Geleneksel zorbalığın karşısında şiddet davranışlarının dijital alanda anonimleşmesi, yakalanma ihtimalinin zorlaşması, uzun süre saklanabilmeyi sağlaması nedeniyle siber zorbalık daha çok tercih edilmektedir. Bu durum siber şiddeti önlemeyi de zorlaştırmaktadır.
Ebeveynlerde görülen şiddet ve zorba davranışlar çocukların model alma yoluyla öğrenerek akranlarına da benzer davranışlarda bulundukları gözlemlenmiştir. Aynı zamanda otoriter, baskıcı, iletişime kapalı anne-baba tutumuna sahip olan ebeveynlerin çocuklarında da akranlarına yönelik zorbalıklar görülmektedir.

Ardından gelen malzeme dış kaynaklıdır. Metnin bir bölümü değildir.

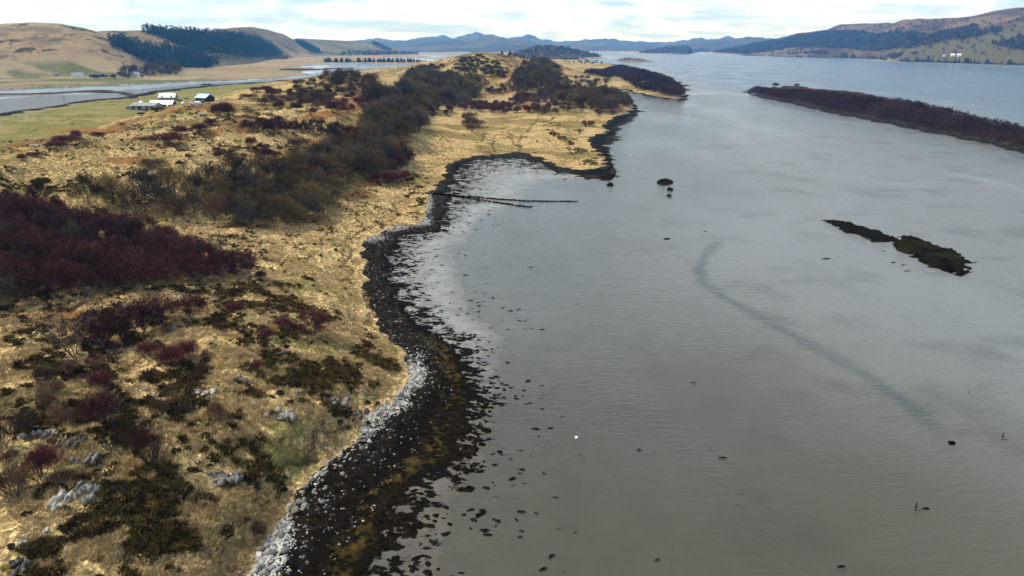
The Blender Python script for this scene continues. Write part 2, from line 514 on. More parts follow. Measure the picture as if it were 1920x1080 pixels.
def pick(px, py):
    """where the line of sight through a photo pixel meets the ground (or the water)"""
    az, s = ray(px, py)
    j = int(np.clip(np.searchsorted(AZ, az), 1, NA - 1))
    f = (az - AZ[j - 1]) / (AZ[j] - AZ[j - 1])
    col = Z[:, j - 1] * (1 - f) + Z[:, j] * f
    col = np.maximum(col, 0)
    hit = np.nonzero(col >= CAM_H + s * RR)[0]
    i = int(hit[0]) if len(hit) else NR - 1
    if i > 0:
        e0 = CAM_H + s * RR[i - 1] - col[i - 1]
        e1 = CAM_H + s * RR[i] - col[i]
        g = e0 / (e0 - e1) if e0 != e1 else 0
        r = RR[i - 1] + g * (RR[i] - RR[i - 1])
        z = col[i - 1] + g * (col[i] - col[i - 1])
    else:
        r, z = RR[0], col[0]
    return float(r * math.sin(az)), float(r * math.cos(az)), float(z)


def ground(x, y, arr=None):
    arr = Z if arr is None else arr
    r = math.hypot(x, y)
    i = int(np.clip(np.searchsorted(RR, r), 1, NR - 1))
    a = math.atan2(x, y)
    j = int(np.clip(np.searchsorted(AZ, a), 1, NA - 1))
    f = (r - RR[i - 1]) / (RR[i] - RR[i - 1])
    g = (a - AZ[j - 1]) / (AZ[j] - AZ[j - 1])
    return float((arr[i - 1, j - 1] * (1 - f) + arr[i, j - 1] * f) * (1 - g) + (arr[i - 1, j] * (1 - f) + arr[i, j] * f) * g)


# ---- cover: which plants grow where
PXg, PYg = project(X, Y, Z)


def blobs(lst, rmax):
    o = np.zeros(X.shape)
    n = int(np.searchsorted(RR, rmax))
    for bx, by, rx, ry, *rest in lst:
        an = R(rest[0]) if rest else 0.0
        dx, dy = PXg[:n] - bx, PYg[:n] - by
        u = (dx * math.cos(an) + dy * math.sin(an)) / rx
        v = (-dx * math.sin(an) + dy * math.cos(an)) / ry
        o[:n] = np.maximum(o[:n], np.exp(-(u * u + v * v) * 0.9))
    return o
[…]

Zorba davranışta bulunan çocuklarda gece boyunca bilgisayar kullanma, bilgisayar veya telefon olmadığında sinirlilik, öfkeyi kontrol edememe, bilgisayara ve telefonu kimseyi yaklaştırmama ve çok fazla farklı hesaplar kullanma davranışları gözlemlenmektedir.
Zorbalığa uğrayan çocuklarda bilgisayar ve telefonla zaman geçirirken aşırı gerginlik, sinirlilik davranışları gözlemlenmektedir. Bunun yanında bilgisayar ve telefon kullanma isteğinin aniden sona ermesi, okuldan, aileden, arkadaşlardan uzaklaşma ve yalnız kalma isteği gibi davranışlar görülmektedir. Psikolojik anlamda kendini yetersiz, başarısız, yalnız, güvensiz, dışlanmış hisseden mağdurlar intiharı bile düşünebilmektedirler. Odaklanma problemleri ve uyku sorunları da yaşayan siber mağdurların akademik anlamda da başarılarında düşüş yaşanmaktadır.

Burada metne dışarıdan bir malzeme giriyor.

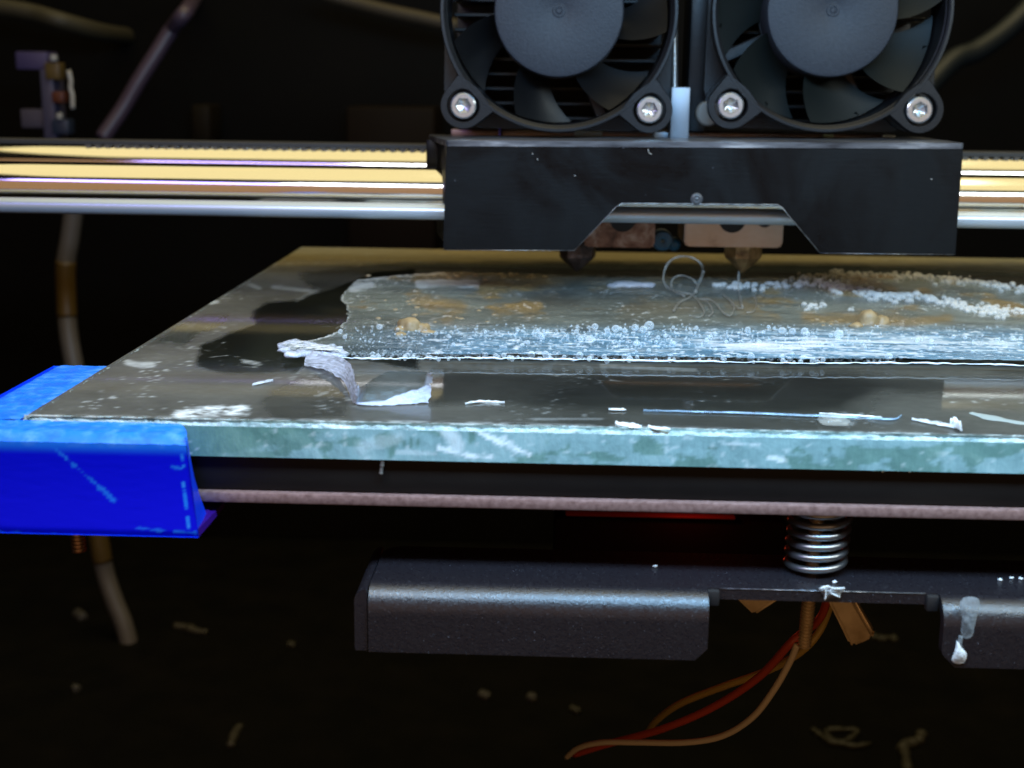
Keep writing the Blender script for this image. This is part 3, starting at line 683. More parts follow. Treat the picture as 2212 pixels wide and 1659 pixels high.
# front face, gently bowed, with scuffs
uu = np.linspace(xl, xr, 90); vv = np.linspace(0, 1, 60)
U, Vv = np.meshgrid(uu, vv, indexing='ij')
Zf = zb_ + (zt - .9 - zb_) * Vv; Yf = yc + .25 * np.sin(Vv * 3.1) + .02 * (fbm(U * .5, Zf * 2, 3) - .5) + .5 * np.clip((.08 - Vv) / .08, 0, 1) ** 2 * .4
Xf = U + .9 * (1 - Vv) * (U - xl) / (xr - xl)
Pf = np.stack([Xf, Yf, Zf], -1)
def front_w(P):
    qq = proj(P); x, y = qq[..., 0], qq[..., 1]
    w = .5 * sstep(.86, 1., Vv)
    for pts, wd_, a in [([(70, 925), (150, 995), (245, 1080)], 5, .40), ([(392, 930), (396, 1040), (410, 1150)], 2.6, .75), ([(372, 1008), (382, 1010)], 5, .4), ([(0, 1150), (60, 1156), (120, 1156)], 5, .7), ([(290, 1140), (420, 1152)], 3, .35)]:
        d = seg_dist(x, y, pts) + 14 * (fbm(P[..., 0] * 1.6, P[..., 2] * 1.6, 9) - .5); w = np.maximum(w, a * sstep(wd_, wd_ * .2, d))
    return w
face(Pf, front_w)
# rounded top shoulder + top face of the front arm
vv2 = np.linspace(0, 1, 26); U2, V2 = np.meshgrid(uu, vv2, indexing='ij')
ytop = yc + V2 * (YF - .15 - yc)
ztop = zt - .9 * (1 - np.clip(V2 / .28, 0, 1)) ** 2 + .12 * (fbm(U2 * 1.3, ytop * 1.3, 12) - .5) + .35 * np.clip(fbm(U2 * 2.0, 3 + 0 * U2, 14) - .55, 0, 1) * sstep(.6, 1, V2)
Pt = np.stack([U2 - 2.0 * V2 ** 1.5 * (U2 - xl) / (xr - xl), ytop + .05, ztop], -1)
face(Pt, lambda P: .42 + .28 * sstep(.3, .7, edge_noise(P, 21)) + .5 * sstep(.7, 1, V2))  # constant part paints the lamplit top lighter, the rest is wear
# left arm top, running back beside the glass
ar = np.linspace(YF - .1, yb_, 70); cr_ = np.linspace(0, 1, 22); Y3, C3 = np.meshgrid(ar, cr_, indexing='ij')
X3 = xl + C3 * (XL - .05 - xl); Z3 = zt + .1 - .5 * np.clip((.2 - C3) / .2, 0, 1) ** 2 + .14 * (fbm(X3 * 1.2, Y3 * 1.2, 16) - .5)
Pl = np.stack([X3, Y3, Z3], -1)
face(Pl, lambda P: .40 + .25 * sstep(.35, .7, edge_noise(P, 23)) + .4 * sstep(.8, 1, C3), flip=True)  # raised overall for the light on the arm, plus worn noise
def quad(ps, w=.1): b.add(ps, [(0, 1, 2, 3)]); wa.extend([w] * 4)
quad([(xl, yb_, zb_), (XL - .05, yb_, zb_), (XL - .05, yb_, zt), (xl, yb_, zt)], .3)
quad([(xl, yc, zb_), (xl, yb_, zb_), (xl, yb_, zt), (xl, yc, zt)])
quad([(XL - .05, YF - .1, zb_), (XL - .05, yb_, zb_), (XL - .05, yb_, zt), (XL - .05, YF - .1, zt)])
# right end face
rr = np.linspace(0, 1, 40); ss = np.linspace(0, 1, 12); R1, S1 = np.meshgrid(rr, ss, indexing='ij')
Zr = zb_ + (zt - .15 - zb_) * R1; Yr = yc + .1 + S1 * (YF - .1 - yc); Xr = xr + .9 * (1 - R1) - 2.0 * R1 ** .6 * S1 ** 1.5 - .3 * np.clip(R1 - .9, 0, 1) * 4 * (1 - S1)
face(np.stack([Xr, Yr, Zr], -1), lambda P: .1 + .25 * sstep(.85, 1, R1))
quad([(xl, YF - .1, zb_), (xr - 1.1, YF - .1, zb_), (xr - 2.0, YF - .1, zt), (xl, YF - .1, zt)])
quad([(xl, yc, zb_), (xr + .9, yc, zb_), (xr - 1.1, YF, zb_), (xl, YF, zb_)])
obj('clip_body', b, BLUE.m, clip, 35, {'worn_and_lit': wa})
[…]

Siber zorbalığa uğrayan çocuklarda genellikle bu durumu gizleme davranışı görülmektedir. Mağdurun böyle bir durumu mutlaka bir yetişkinle paylaşması gerekmektedir. Aynı zamanda kişisel bilgilerin, fotoğrafların paylaşılmaması gerekmektedir. Zorba tarafından gönderilen mesajların ve içeriklerin silinmemesi, saklanması kanıt oluşturmak adına önemlidir.
Günümüzde özellikle ergenler arasında yaygınlaşan siber zorbalık davranışının önlenmesinde anne, baba, öğretmen ve yöneticilere büyük görev düşmektedir. Anne ve babaların açık iletişimden yana olarak çocuklarını her koşulda yargılamadan ve eleştirmeden dinlemeleri gerekmektedir. İnternet kullanımı sınırlandırılmalı, denetlenmeli ve koruyucu filtre kullanılmalıdır. Bilgisayar kullanımının denetlenebileceği bir yerde olması gerekmektedir. Özellikle oyun indirilirken güvenilir siteler kullanılmalı, güçlü şifreler belirlenmelidir. Teknolojinin belli bir amaçla kullanılması gerektiği anlatılmalı, teşvik edilmeli ve örnek olunmalıdır.

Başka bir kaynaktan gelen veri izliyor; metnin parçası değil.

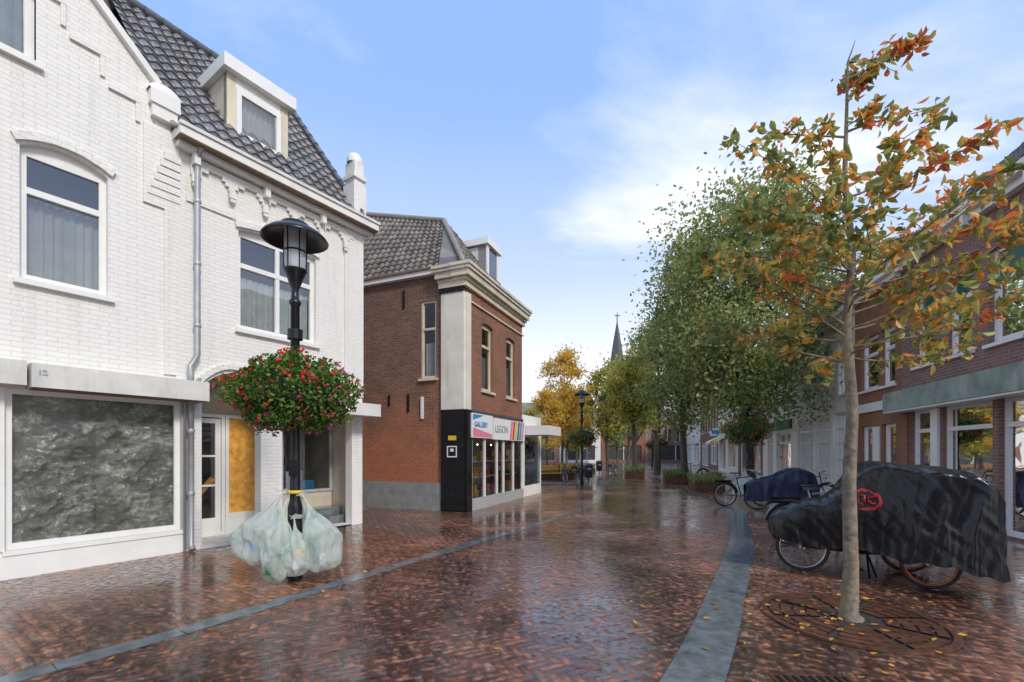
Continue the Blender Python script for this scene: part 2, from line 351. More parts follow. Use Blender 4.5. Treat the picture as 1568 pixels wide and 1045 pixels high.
def window(mb,F,a,b,c,d,o=-.09,fr=.06,mull=(),trans=(),rise=0,fmat='trim',curtain=None,back=True,glass='glass',cz=None,sill=True,trglass=None):
    ze=d-rise; t=.055
    mb.box(F,a,a+fr,o-t,o,c,ze,fmat); mb.box(F,b-fr,b,o-t,o,c,ze,fmat)
    mb.box(F,a+fr,b-fr,o-t,o-.002,c,c+fr*1.2,fmat); mb.box(F,a+fr,b-fr,o-t,o-.002,ze-fr,ze,fmat)
    for m in mull: mb.box(F,m-fr*.5,m+fr*.5,o-t,o+.004,c+fr*1.2,ze-fr,fmat)
    for z in trans: mb.box(F,a+fr,b-fr,o-t+.003,o+.012,z-fr*.55,z+fr*.55,fmat)
    if rise:
        n=12; cur=[(a+(b-a)*k/n, d-rise*(2*k/n-1)**2) for k in range(n+1)]
        for k in range(n):
            (x0,y0),(x1,y1)=cur[k],cur[k+1]; mb.fp(F,[(x0,o-.004,ze),(x1,o-.004,ze),(x1,o-.004,y1),(x0,o-.004,y0)],fmat)
    go=o-.035; zt=trans[0] if (trglass and trans) else ze-fr
    mb.fp(F,[(a+fr,go,c+fr),(b-fr,go,c+fr),(b-fr,go,zt),(a+fr,go,zt)],glass)
    if trglass and trans: mb.fp(F,[(a+fr,go,zt),(b-fr,go,zt),(b-fr,go,ze-fr),(a+fr,go,ze-fr)],trglass)
    if curtain:
        z1=cz if cz else d; n=max(6,int((b-a)/.03))
        for k in range(n):
            x0=a+(b-a)*k/n; x1=a+(b-a)*(k+1)/n; d0=.02*math.sin(k*1.9); d1=.02*math.sin((k+1)*1.9)
            mb.fp(F,[(x0,o-.16+d0,c),(x1,o-.16+d1,c),(x1,o-.16+d1,z1),(x0,o-.16+d0,z1)],curtain)
    if back: mb.fp(F,[(a-.1,o-.4,c-.1),(b+.1,o-.4,c-.1),(b+.1,o-.4,d+.1),(a-.1,o-.4,d+.1)],'dark')
    if sill: mb.box(F,a-.06,b+.06,o-.03,.07,c-.07,c-.003,fmat)
def pantile(mb,c00,c10,c11,c01,mat,tw=.23,tl=.30,amp=.028,step=.035):
    c00,c10,c11,c01=[Vector(c) for c in(c00,c10,c11,c01)]
    L=max((c10-c00).length,(c11-c01).length); H=max((c01-c00).length,(c11-c10).length)
    nc=max(2,round(L/tw)); nr=max(2,round(H/tl)); nrm=(c10-c00 if (c10-c00).length>.01 else c11-c01).cross(c01-c00 if (c01-c00).length>.01 else c11-c10).normalized()
    if nrm.z<0: nrm=-nrm
    k=mb.mi(mat); sub=6; nu=nc*sub
    for r in range(nr):
        b0=len(mb.v)
        for (v,h) in ((r/nr,0),(r/nr,step),((r+1.15)/nr if r<nr-1 else 1,0.004)):
            A=c00.lerp(c01,v); B=c10.lerp(c11,v)
            for i in range(nu+1):
                x=i/nu; ph=(x*nc)%1
                w=amp*(math.sin(2*math.pi*ph)+.35*math.sin(4*math.pi*ph+.8))+.012*noise.noise(Vector((int(x*nc)*1.7,r*1.3,0)))
                mb.v.append(tuple(A.lerp(B,x)+nrm*(h+w)))
        for q in range(2):
            for i in range(nu):
                a=b0+q*(nu+1)+i; mb.f.append((a,a+1,a+nu+2,a+nu+1)); mb.m.append(k); mb.sm.append(q==1)
                mb.uv.append([(int(i/sub)+.5,r+.5)]*4)

# ------------------------------------------------------------ foliage helpers
def leafcloud(name,C,L,mat,parent=None,asp=.55,droop=0.0,fold=False):
    n=len(C); a=rng.normal(size=(n,3)); a[:,2]-=droop*1.2; a/=np.linalg.norm(a,axis=1)[:,None]
    r=rng.normal(size=(n,3)); r[:,2]+=.6; b=np.cross(a,r); b/=np.linalg.norm(b,axis=1)[:,None]; c=np.cross(a,b)
    L=L*rng.uniform(.65,1.25,size=n); a=a*L[:,None]/2; b=b*(L*asp)[:,None]/2; c=c*(L*.12)[:,None]
    if fold:
        V=np.stack([C-a,C-a*.35+b*.9+c,C+a*.3+b*.85+c,C+a*1.05-c,C+a*.3-b*.85+c,C-a*.35-b*.9+c],1).reshape(-1,3)
        i=np.arange(n)[:,None]*6; F=np.concatenate([i+np.array([[0,1,2,3]]),i+np.array([[0,3,4,5]])])
    else:
        V=np.stack([C-a,C+b+c,C+a,C-b+c],1).reshape(-1,3); F=np.arange(n)[:,None]*4+np.array([[0,1,2,3]])
    return npmesh(name,V,F,mat,parent)
def tree(x,y,top,cbase,rx,nl,ls,mat,name='street_tree',tr=.13,nc=60,bark='bark2',lean=0,cs=.18):
    e=empty(name); mb=MB(); th=cbase+(top-cbase)*.55
    pts=[(x+lean*t+.08*math.sin(t*5+x),y+.06*math.cos(t*4),th*t) for t in [0,.04,.2,.4,.6,.8,1]]
    mb.path(pts,[tr*1.5,tr*1.1,tr,tr*.9,tr*.75,tr*.5,tr*.25],9,bark)
    cz=(top+cbase)/2; rz=(top-cbase)/2
    cl=[]
    for i in range(nc):
        u=rng.normal(size=3); u/=np.linalg.norm(u); rr=rng.uniform(.25,1)**.5
        zz=u[2]*rr; wid=1.0 if zz<0 else 1-.25*zz
        wob=.82+.36*noise.noise(Vector((u[0]*1.7+x,u[1]*1.7+y,u[2]*1.7)))
        c=np.array([x+lean+u[0]*rr*rx*wid*wob,y+u[1]*rr*rx*wid*wob,cz-.05*rz+zz*rz*(.9+.25*wob-.2)]); cl.append(c)
        if i<22:
            t0=min(.95,max(.35,(c[2]-rz*.5)/th)); s=Vector((x+lean*t0,y,th*t0)); m=s.lerp(Vector(c),.5)+Vector((0,0,-.06*rz))
            mb.path([s,m,Vector(c)],[tr*.35,tr*.22,.015],5,bark,caps=False)
    mb.build('trunk_and_limbs',e)
    cl=np.array(cl); k=rng.integers(0,nc,size=nl); sc=rng.uniform(.5,1.25,size=nc)[k]*rx*cs
    d=rng.normal(size=(nl,3)); C=cl[k]+d*sc[:,None]*np.array([1,1,.75])
    leafcloud('crown_foliage',C,ls,mat,e)
    return e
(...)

Siber şiddet sadece ev ortamında değil, okul sınırları içinde de meydana gelmektedir. Okullarda öncelikle koruyucu ve önleyici çalışmalar yapılmalıdır. Özellikle çevre ve aile ile iletişim halinde olarak öğrencilere doğru teknoloji kullanımının nasıl olması gerektiği yönünde sunumlar yapılmalıdır. Öğretmenler, doğru ve güvenilir internet kullanımı ile ilgili medya okuryazarlığı eğitimi vermelidir. Okullar siber zorbalık farkındalığı kazandırırken, siber şiddetle başa çıkmayı öğreten, krize müdahale çalışmalarına da yer vermelidir. Yöneticiler ve öğretmenler öğrencilere yönelik empati becerisi kazandırma, iletişim ve çatışma çözme becerilerinin kazandırılması için çalışmalar yapmalıdır. Zorbalığa karşı eylem planı oluşturarak bu durumun ciddiyetini ortaya koymalı ve mağdur olan kişilere güven aşılamalıdır.